In the past six months, I’ve given away several hundred books, and yet the ones remaining seem to take up more and more space. Admittedly, some authors’ books I’ve been steadily replacing paperback copies with hardbacks… But that can’t be the only reason. However, some of the following may go some way to explaining it:

Some signed firsts: Gothic High-Tech and One Who Disappeared I pre-ordered ages ago, from Subterranean and PS respectively. Intrusion was the only book I bought at the SFX Weekender, and since Ken was there he signed it for me. Pacific Edge is for the KSR Collection, and the Spider Robinson Author’s Choice Monthly joins the others I own (currently twelve). I can’t say I’m a fan of all the writers they published, but there are several excellent ones.

I bought The Quiet War from a seller on abebooks.co.uk, who had it down as a hardback. When it proved to be the trade paperback, they gave me a refund. There’s a copy of Players on coldtonnage.com for £50; I got my copy for £5 on eBay. Windows – a US hardback, it was never published in the UK – is for the Compton Collection. And Arkfall and Machine are two recent books by women sf writers. I thought Gilman’s Isles of the Forsaken excellent (see here), and I’ve heard good things about Pelland’s fiction (shame about the cover-art, though).

Some new paperbacks. If Embassytown is shortlisted for the Clarke, I’m going feel a little silly. I guess I’d better read it then. Rogue Moon joins the rest of my SF Masterworks collection, though I reread the book only a couple of years ago. I do like the design on these 4th Estate Ballard books – The Crystal World makes it six I now own.

Charity shop finds. My Name is Red becomes March’s book for this year’s reading challenge (see here). I’m still determined to work my way through the 007 books, despite thinking they’re not very good – hence The Spy Who Loved Me. And I’ve quite fancied trying some of Gerard Woodward’s novels for a while, and last weekend I found three in a charity shop: August, I’ll Go To Bed At Noon and A Curious Earth.

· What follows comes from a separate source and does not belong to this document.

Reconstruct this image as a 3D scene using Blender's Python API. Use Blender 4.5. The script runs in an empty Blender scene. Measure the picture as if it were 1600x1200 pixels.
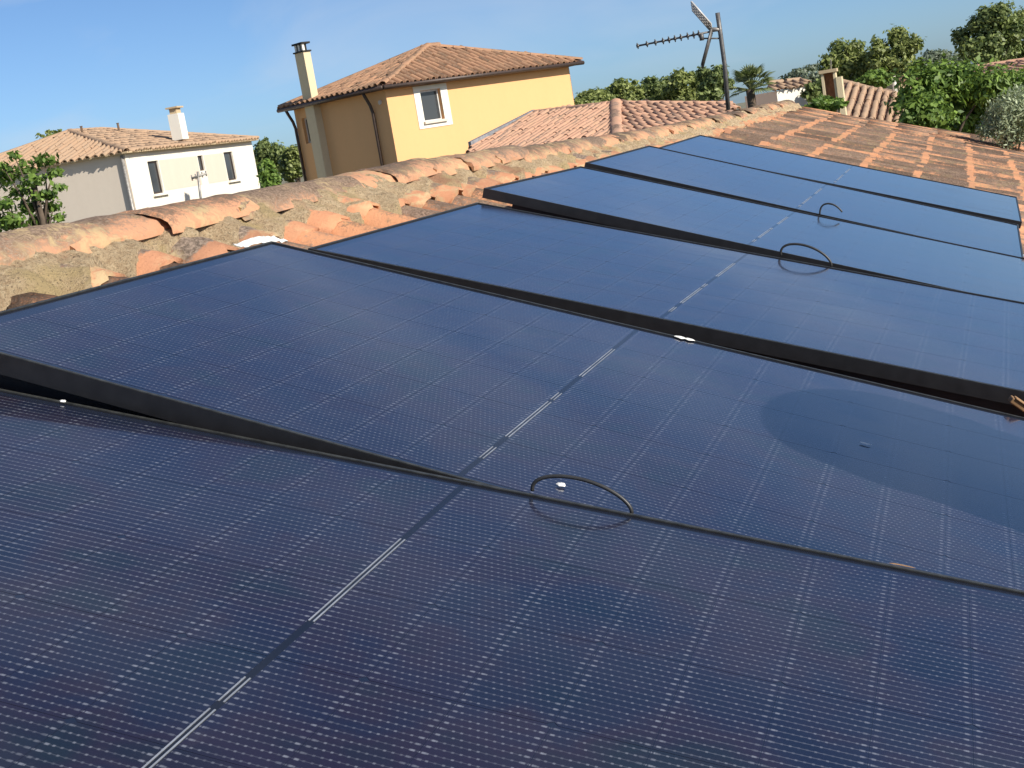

This is the last lot from my Dad’s collection of Penguin paperbacks. A bunch of Raymond Chandlers: Playback, The High Window, The Lady in the Lake, Smart-Aleck Kill and Killer in the Rain. A couple by Malcolm Lowry: Under the Volcano and Ultramarine. One by David Karp (did you see what I did there?). Another Camus – The Outsider; one from the Dance to the Music of Time – The Kindly Ones (a popular book title, it seems) – and Herman Hesse’s Steppenwolf and Arthur Koestler’s Darkness at Noon.

This is the third time The Incal has been published in English – first by Titan Books, then by Humanoids Associates, and now by SelfMadeHero. But this new edition is much nicer than previous ones, so even though I have the Humanoids paperbacks I had to get this one.

2000 Fathoms Down is for the underwater collection (that’s a collection of books on underwater topics, rather than a collection of books located underwater, of course), and I’ve seen so many positive mentions of Delusions of Gender I thought it was about time I bought my own copy.